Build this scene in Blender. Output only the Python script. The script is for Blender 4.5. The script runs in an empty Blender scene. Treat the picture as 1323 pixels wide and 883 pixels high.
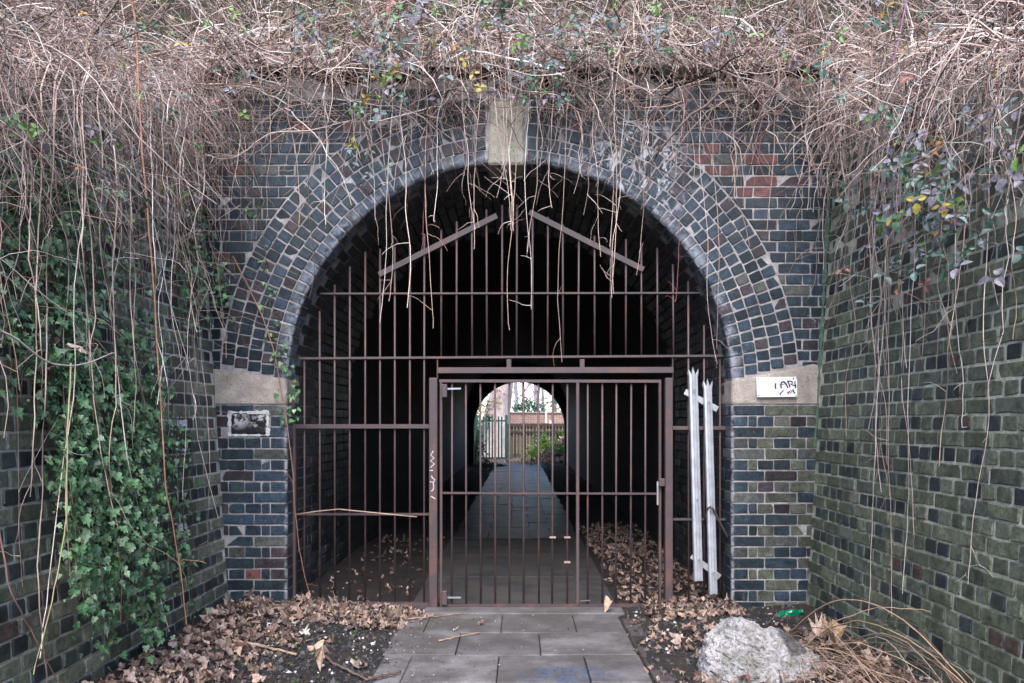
import bpy, math, random
import numpy as np
from mathutils import Matrix, Vector, noise as mnoise

random.seed(7); rng = np.random.default_rng(11)
R = math.radians
scn = bpy.context.scene
col = scn.collection

# ------------------------------------------------------------------ camera, sky, sun, exposure
HC, FPX, VX, VY = 1.30, 1029.0, 671.0, 547.0      # eye height, focal length and vanishing point measured from the photograph
cam_d = bpy.data.cameras.new('camera'); cam = bpy.data.objects.new('camera', cam_d); col.objects.link(cam)
cam.location = (0, 0, HC); cam.rotation_euler = (R(90), 0, 0)
cam_d.lens = 28.0; cam_d.sensor_width = 36.0
cam_d.shift_x = -9.5/1323; cam_d.shift_y = 105.5/1323
cam_d.clip_start = 0.05; cam_d.clip_end = 2000
scn.camera = cam
SUN_EL, SUN_AZ = 50.0, 184.0       # degrees; azimuth from +Y clockwise (behind the camera, a little left)
w = bpy.data.worlds.new('World'); scn.world = w; w.use_nodes = True
wn = w.node_tree; bg = wn.nodes['Background']
sky = wn.nodes.new('ShaderNodeTexSky'); sky.sky_type = 'NISHITA'; sky.sun_disc = False
sky.sun_elevation = R(SUN_EL); sky.sun_rotation = R(SUN_AZ)
sky.air_density = 1.0; sky.dust_density = 1.2; sky.ozone_density = 1.8
wn.links.new(sky.outputs[0], bg.inputs[0]); bg.inputs[1].default_value = 0.15
sl = bpy.data.lights.new('sun', 'SUN'); sl.energy = 1.4; sl.angle = R(40); sl.color = (1.0, 0.93, 0.89)
sun = bpy.data.objects.new('sun', sl); col.objects.link(sun)
az, el = R(SUN_AZ), R(SUN_EL)
sdir = Vector((math.sin(az)*math.cos(el), math.cos(az)*math.cos(el), math.sin(el)))
sun.rotation_euler = sdir.to_track_quat('Z', 'Y').to_euler(); sun.location = (0, -4, 12)
vs = scn.view_settings; vs.view_transform = 'Standard'; vs.look = 'None'; vs.gamma = 1.0; vs.use_curve_mapping = False
vs.exposure = 1.98
scn.cycles.max_bounces = 6; scn.cycles.diffuse_bounces = 4; scn.cycles.glossy_bounces = 3

F = 5.47          # front plane of the portal wall
G = 5.66          # plane of the gate
def at(px, py, Y): return Vector(((px-VX)/FPX*Y, Y, HC-(py-VY)/FPX*Y))
def fx(px): return (px-VX)/FPX*F
def fz(py): return HC-(py-VY)/FPX*F
def gx(px): return (px-VX)/FPX*G
def gz(py): return HC-(py-VY)/FPX*G
def vary(c, lo, hi):
    k = random.uniform(lo, hi); return tuple(x*k for x in c)
def project(p):
    return (VX+FPX*p[0]/p[1], VY-FPX*(p[2]-HC)/p[1]) if p[1] > .3 else (-9999, -9999)

# ------------------------------------------------------------------ scene helpers
def tag(o, label=None, cat=None, group=None, kind=None):
    if label: o['label'] = label
    if cat: o['category'] = cat
    if group: o['group'] = group
    if kind: o['kind'] = kind
    return o
def empty(name, loc):
    o = bpy.data.objects.new(name, None); o.location = loc; o.empty_display_size = .1; col.objects.link(o); return o
def mesh_from(name, verts, faces, tint=None, smooth=False):
    me = bpy.data.meshes.new(name)
    me.from_pydata(verts if isinstance(verts, list) else verts.tolist(), [], faces if isinstance(faces, list) else faces.tolist())
    nv = len(me.vertices)
    a = me.attributes.new('tint', 'FLOAT_COLOR', 'POINT')
    if tint is None: arr = np.ones((nv, 4), np.float32)
    else:
        arr = np.ones((nv, 4), np.float32); arr[:, :3] = tint
    a.data.foreach_set('color', arr.ravel())
    if smooth: me.polygons.foreach_set('use_smooth', np.ones(len(me.polygons), bool))
    me.update(); return me
def put(name, me, mat, parent=None, color=None):
    o = bpy.data.objects.new(name, me); col.objects.link(o)
    if mat and not me.materials: me.materials.append(mat)
    if color is not None: o.color = (*color, 1)
    if parent is not None:
        o.parent = parent
        if parent.type == 'EMPTY': o.matrix_parent_inverse = Matrix.Translation(-Vector(parent.location))
    return o
def grounded(o):
    """move the object's origin to the middle of its base"""
    me = o.data; n = len(me.vertices); a = np.empty(n*3, np.float32); me.vertices.foreach_get('co', a); a = a.reshape(-1, 3)
    c = (a.min(0)+a.max(0))/2; c[2] = a[:, 2].min(); a -= c
    me.vertices.foreach_set('co', a.ravel()); o.location = [float(v) for v in c]; me.update(); return o

class Bag:
    """collects many small shapes that become one mesh"""
    def __init__(s): s.v = []; s.f = []; s.t = []; s.n = 0
    def add(s, v, f, tint=(1, 1, 1)):
        v = np.asarray(v, float); s.v.append(v)
        s.f += [[i+s.n for i in q] for q in f]
        t = np.asarray(tint, float); s.t.append(np.broadcast_to(t, (len(v), 3)) if t.ndim == 1 else t)
        s.n += len(v)
    def build(s, name, mat, parent=None, smooth=False):
        return put(name, mesh_from(name, np.concatenate(s.v), s.f, np.concatenate(s.t), smooth), mat, parent)

def tubes(P, rad, sides=3):
    """P (K,n,3), rad (K,n) -> verts, quads"""
    K, n, _ = P.shape
    T = np.gradient(P, axis=1); T /= np.linalg.norm(T, axis=2, keepdims=True)+1e-9
    ref = np.where(np.abs(T[..., 2:3]) > .85, np.array([1., .2, 0]), np.array([0, .1, 1.]))
    A = np.cross(T, ref); A /= np.linalg.norm(A, axis=2, keepdims=True)+1e-9
    B = np.cross(T, A)
    ph = np.arange(sides)/sides*2*math.pi
    V = P[:, :, None, :]+rad[:, :, None, None]*(np.cos(ph)[None, None, :, None]*A[:, :, None, :]+np.sin(ph)[None, None, :, None]*B[:, :, None, :])
    idx = np.arange(K*n*sides).reshape(K, n, sides)
    nx = np.roll(idx, -1, axis=2)
    Q = np.stack([idx[:, :-1], nx[:, :-1], nx[:, 1:], idx[:, 1:]], axis=-1).reshape(-1, 4)
    return V.reshape(-1, 3), Q
def tube(pts, r, sides=6, caps=True):
    P = np.array(pts, float)[None]; rr = np.broadcast_to(np.asarray(r, float), (len(pts),))[None]
    V, Q = tubes(P, rr, sides); f = Q.tolist()
    if caps:
        f.append(list(range(sides))[::-1]); n = len(V); f.append(list(range(n-sides, n)))
    return V, f
def box(x0, x1, y0, y1, z0, z1, b=0.0):
    if b <= 0:
        v = [(x, y, z) for z in (z0, z1) for y in (y0, y1) for x in (x0, x1)]
        f = [(0, 2, 3, 1), (4, 5, 7, 6), (0, 1, 5, 4), (2, 6, 7, 3), (0, 4, 6, 2), (1, 3, 7, 5)]
        return v, f
    v = []; 
    for z, k in ((z0, b), (z0+b, 0), (z1-b, 0), (z1, b)):
        c = b
        for x, y in ((x0+c, y0), (x1-c, y0), (x1, y0+c), (x1, y1-c), (x1-c, y1), (x0+c, y1), (x0, y1-c), (x0, y0+c)):
            mx, my = (x0+x1)/2, (y0+y1)/2
            v.append((x-np.sign(x-mx)*k*.8, y-np.sign(y-my)*k*.8, z))
    f = [[r*8+i, r*8+(i+1) % 8, r*8+8+(i+1) % 8, r*8+8+i] for r in range(3) for i in range(8)]
    f += [[7, 6, 5, 4, 3, 2, 1, 0], [24+i for i in range(8)]]
    return v, f
def obar(p0, p1, w, d, up=(0, -1, 0)):
    """flat bar from p0 to p1: width w in the plane across 'up', depth d along 'up'"""
    p0, p1 = Vector(p0), Vector(p1); t = (p1-p0).normalized(); u = Vector(up); s = t.cross(u).normalized(); u = s.cross(t)
    v = [p+s*a*w/2+u*b*d/2 for p in (p0, p1) for a, b in ((-1, -1), (1, -1), (1, 1), (-1, 1))]
    return [tuple(q) for q in v], [(0, 1, 2, 3), (7, 6, 5, 4), (0, 4, 5, 1), (1, 5, 6, 2), (2, 6, 7, 3), (3, 7, 4, 0)]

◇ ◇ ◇

# WRITTEN TASK
Repeat the listing above from its first line through the line that contains "col = scn.collection", both included, and nothing more. Drop the pictures.

# RESPONSE TO THE EXERCISE
Build this scene in Blender. Output only the Python script. The script is for Blender 4.5. The script runs in an empty Blender scene. Treat the picture as 1323 pixels wide and 883 pixels high.
import bpy, math, random
import numpy as np
from mathutils import Matrix, Vector, noise as mnoise

random.seed(7); rng = np.random.default_rng(11)
R = math.radians
scn = bpy.context.scene
col = scn.collection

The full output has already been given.